Dipl.-Finanzwirt Werner Becker
4.1.1 (Wieder-)Einführung der Grundsteuer C (Baulandsteuer)
Die Regierungsparteien haben sich in dem Koalitionsvertrag vom 12.3.2018 u. a. zum Ziel gesetzt, durch eine Wohnraumoffensive Wohnungen und Eigenheime in einer Größenordnung von 1,5 Mio. Einheiten frei finanziert und im Wege öffentlicher Förderung zu bebauen. Nach Darlegung der Koalitionspartner ist es in diesem Zusammenhang geboten, Hemmnisse wie beispielsweise die Zurückhaltung von baureifen Grundstücken auszuräumen. Danach soll den Städten und Gemeinden durch die Einführung einer Grundsteuer C die Möglichkeit eröffnet werden, die Verfügbarkeit von Grundstücken für Wohnzwecke bzw. die Verfügbarmachung von bebauten Grundstücken für Wohnbauzwecke zu verbessern.
Die im aktuellen Koalitionsvertrag thematisierte Grundsteuer C hatte in den 1960er Jahren bereits eine Vorgängerregelung. Bei der sog. Baulandsteuer, die auch als Grundsteuer C in die Debatte eingegangen war, handelte es sich um eine besondere Ausformung der Grundsteuer, die in der Bundesrepublik Deutschland in den Jahren 1961 und 1962 erhoben worden war.
4.1.2 Baulandmobilisierung mittels Grundsteuer C
Insbesondere in Ballungsgebieten besteht ein erheblicher Wohnungsmangel. Die damit verbundene Wertentwicklung von Grundstücken wird vermehrt dazu genutzt, baureife Grundstücke als Spekulationsobjekte zu halten. Diese Grundstücke werden nur aufgekauft, um eine Wertsteigerung abzuwarten und die Grundstücke anschließend gewinnbringend wieder zu veräußern. Einer sachgerechten und sinnvollen Nutzung werden diese Grundstücke nicht zugeführt. Trotz des damit vorhandenen Baulands wird der erforderliche Wohnungsbau ausgebremst.
Bisher konnten die Gemeinden bei der Grundsteuer zwei verschiedene Hebesätze festlegen, die einheitlich für die in der Gemeinde befindlichen Betriebe der Land- und Forstwirtschaft einerseits und für die Grundstücke andererseits sein mussten.

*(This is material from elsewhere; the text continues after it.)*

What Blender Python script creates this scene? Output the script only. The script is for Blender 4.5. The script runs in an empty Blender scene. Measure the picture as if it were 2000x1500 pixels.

Durch die Einführung einer Grundsteuer C wird es den Gemeinden ermöglicht, einen besonderen Hebesatz für baureife Grundstücke festzulegen. Um eine baldige bauliche Nutzung derjenigen Grundstücke zu erreichen, die nach den rechtlichen Voraussetzungen und den tatsächlichen Gegebenheiten sofort bebaut werden können, ist die Erhebung der Grundsteuer mittels eines besonderen Hebesatzes beschränkt auf die besondere Grundstücksgruppe der sog. "baureifen Grundstücke". Als solche gelten nur unbebaute Grundstücke, die der Grundsteuerpflicht unterliegen und innerhalb oder außerhalb eines Plangebiets trotz ihrer Baureife nicht baulich genutzt werden. Dabei bleiben Hinderungsgründe zivilrechtlicher Art, die einer möglichen sofortigen Bebauung entgegenstehen, bei der Beurteilung der Baureife eines Grundstücks außer Betracht.
Die jeweils örtlich zuständige Gemeinde entscheidet nach pflichtgemäßem Ermessen darüber, ob eine besondere Nachfrage nach Bauland besteht und welche steuerliche Belastung im Rahmen der verfassungsmäßigen Vorgaben den betroffenen Grundstückseigentümern auferlegt werden soll. Dadurch ist die gesonderte Grundsteuerbelastung gebietsmäßig beschränkt, auf den angestrebten Lenkungszweck zielgenau ausgerichtet und stärkt zugleich die kommunale Finanzausstattung.
Nachdem die Grundsteuerhebesätze regelmäßig von den Gemeinden jährlich überprüft werden und der besondere Hebesatz für "baureife Grundstücke" nach den vorgesehenen Regelungen vom allgemeinen Hebesatz für Grundstücke abweichen darf, kann die Besteuerung flexibel an die jeweilige Marktlage und die örtlichen Verhältnisse angepasst werden. Gleichzeitig setzt die zusätzliche Besteuerung der Grundstücksgruppe „baureifer Grundstücke“ nicht das Verhältnis von Angebot und Nachfrage außer Kraft, so dass dessen volkswirtschaftliche Funktion erhalten bleibt.